Now you have a framework - your kids know what sex is. Then you build on that as appropriate. What is rape? Rape is when someone forces someone else to have sex against their will. What is sexual assault? That's when someone touches your private parts when you don't want them to. Again, this is a huge simplification, but it's sufficient to get the point across. At the same time, it give you an opportunity to reinforce the concept of body autonomy with your kids.

With all that background already in place, it's then relatively simple to explain to your child that Trump is talking about sexual assault when he says, "grab 'em by the pussy." Then you can explain that one of the reasons that Trump is a bad presidential candidate is that he supports sexual assault.

This applies to all of Trump's insanity.
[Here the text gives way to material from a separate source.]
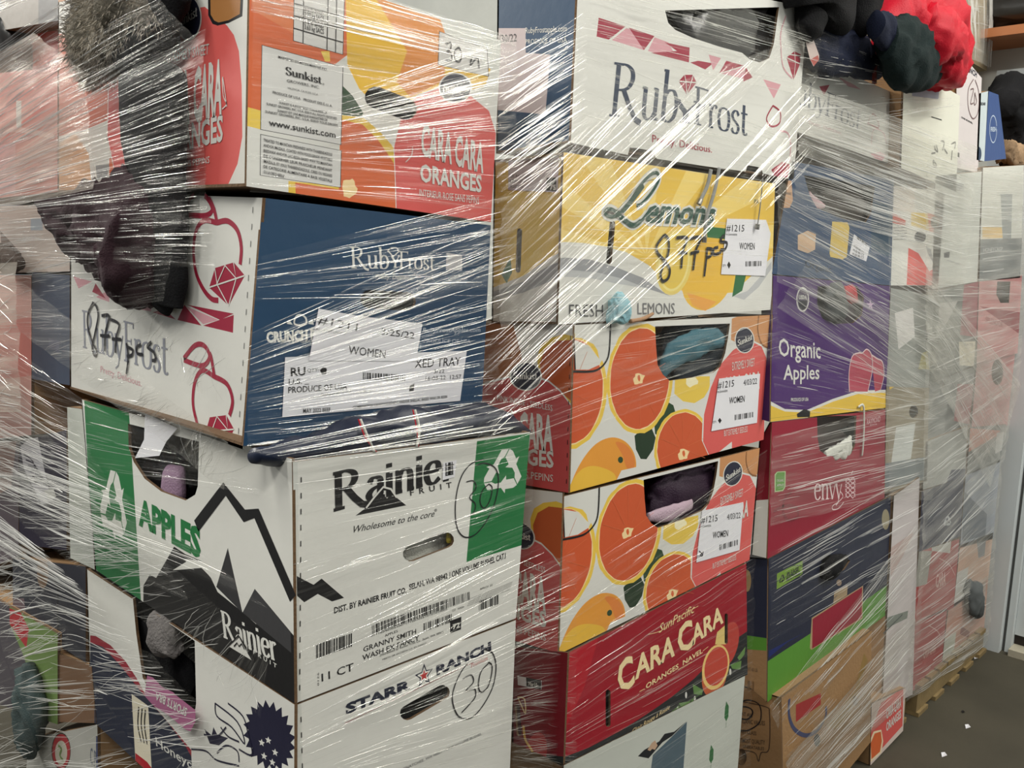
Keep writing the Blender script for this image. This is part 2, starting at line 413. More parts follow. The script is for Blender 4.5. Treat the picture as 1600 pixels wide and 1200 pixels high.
# ================================================================ PALLET 1 (nearest): labels #1211
def dashes(p, a, b, n, w=.0016, m=None):
    for i in range(n):
        t0 = (i + .2) / n; t1 = (i + .55) / n
        p.line([(a[0] + (b[0] - a[0]) * t0, a[1] + (b[1] - a[1]) * t0), (a[0] + (b[0] - a[0]) * t1, a[1] + (b[1] - a[1]) * t1)], w, m or BLACK, 1, sm=False)
WHITES = ink(206, 208, 200)
# --- Rainier granny smith box
fr = Panel(F1, [(457.5, 722), (828, 675), (806, 966), (464, 1098)], WHITE)
fr.add(Zk(1163, 188, 1490, 139, 1428, 808, 1100, 908), DGREEN)
fr.recycle(Zk(1322, 372)[0], Zk(1450, 352)[0], Zk(1336, 218)[0], WHITE)
fr.add(PXL(458, 722, 465, 721, 470, 1096, 464, 1098), WHITES)
fr.add(Zl(90, 0, 190, 52, 238, 15, 372, 130, 300, 152, 215, 107, 135, 157, 92, 118), BLACK)
fr.hole(stadium(Zk(768, 858)[0], Zk(980, 776)[0], 12.2))
fr.serif('Rainie', Zk(305, 605, 950, 425, 300, 380), BLACK, T=.2, t=.07)
fr.text('r', Zk(960, 424, 1040, 403, 958, 318), BLACK, bold=.05)
m = Zk(440, 632, 500, 585, 545, 520, 600, 462, 645, 474, 680, 520, 742, 570)
fr.add(m, BLACK); fr.line(Zk(500, 585, 548, 522, 602, 460, 648, 472, 682, 522), .003, WHITE, 3, sm=False)
fr.add(Zk(556, 535, 604, 482, 640, 482, 668, 518, 640, 512, 628, 530, 606, 505, 592, 530, 575, 518), WHITE)
fr.text('FRUIT', Zk(765, 512, 1012, 462, 762, 478), BLACK, bold=.02, space=2.0)
fr.text('Wholesome to the core', Zk(415, 735, 905, 636, 430, 690), BLACK)
fr.text('®', Zk(908, 610, 925, 606, 908, 592), BLACK)
fr.text('DIST. BY RAINIER FRUIT CO.', Zl(312, 222, 742, 98, 312, 185), BLACK, bold=.022)
fr.text('SELAH, WA 98942', Zl(760, 82, 988, 12, 758, 48), BLACK, bold=.022)
fr.text('| ONE VOLUME BUSHEL CAT.I', Zk(1000, 1003, 1333, 885, 1000, 965), BLACK, bold=.015)
fr.bars(Zl(205, 490, 420, 418, 205, 408), 22, BLACK, 3); fr.bars(Zl(540, 345, 1122, 142, 537, 290), 60, BLACK, 4)
fr.bars(Zl(845, 332, 1015, 272, 845, 282), 18, BLACK, 5); fr.bars(Zl(1175, 205, 1295, 165, 1175, 148), 14, BLACK, 6)
fr.text('APPLES', Zl(615, 362, 692, 332, 613, 348), BLACK); fr.text('GRANNY SMITH', Zl(486, 452, 800, 342, 486, 420), BLACK, bold=.01)
fr.text('WASH EX FANCY', Zl(480, 503, 818, 380, 480, 470), BLACK, bold=.01)
fr.text('Distributed by Rainier Fruit Co.  Selah, WA 98942', Zl(585, 478, 962, 338, 585, 464), BLACK)
fr.text('MEETS OR EXCEEDS U.S. EX FANCY', Zl(600, 502, 862, 402, 600, 492), BLACK)
fr.text('11 CT', Zl(238, 628, 428, 560, 236, 580), BLACK, bold=.01); fr.text('0126', Zl(222, 652, 222, 575, 212, 652), BLACK)
fr.text('01116046005300717100705610101010005', Zl(530, 362, 985, 200, 530, 350), BLACK)
fr.text('AP0131 32', Zl(1180, 84, 1255, 58, 1180, 72), BLACK)
for i in range(5): fr.text('Farmed under good agricultural practices and packed', Zl(1125 - i * 5, 136 + i * 11, 1372 - i * 4, 38 + i * 11, 1125 - i * 5, 130 + i * 11), BLACK)
fr.ad([fr.t(p) for p in Zl(1003, 268, 1070, 242, 1068, 318, 1003, 342)], BLACK); fr.text('72', Zl(1018, 318, 1060, 303, 1018, 288), WHITE, bold=.03)
fr.text('CO   WASH', Zl(1015, 212, 1085, 188, 1015, 200), BLACK)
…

You might not know this, but kids are very aware of Trump's plans to build a wall to keep out Mexicans. My sons have asked about it multiple times. If you have open communication with your kids, they won't be afraid to ask you about the wall, about sexual assault, about racism, et cetera. If you have established open communication with your children, you can easily discuss all the reasons that Donald Trump is a vicious and disgusting human being and why he should never be allowed anywhere near the most important political office in the world.

Talking to your kids is all about the overall framework. There's a bizarre idea in our world that you have to "protect" your children from reality. News flash here folks: if you don't talk to your kids, they are going to hear it somewhere else, and they aren't going to hear the facts. They are going to hear some twisted version of reality that's been filtered through television and their peers. You have to get there first and give your kids the facts.

That's basically all the advice I have to offer. Start talking to your kids about uncomfortable subjects early, and respond to their questions with honest answers. I know it's hard. I struggle with it too. It's difficult to discuss uncomfortable subjects with your children. The good news is it gets easier the more you do it. Keep communicating with your kids, and keep answering their questions. Remember: children are the future, and we don't want that future to include a president who is totally cool with sexual assault.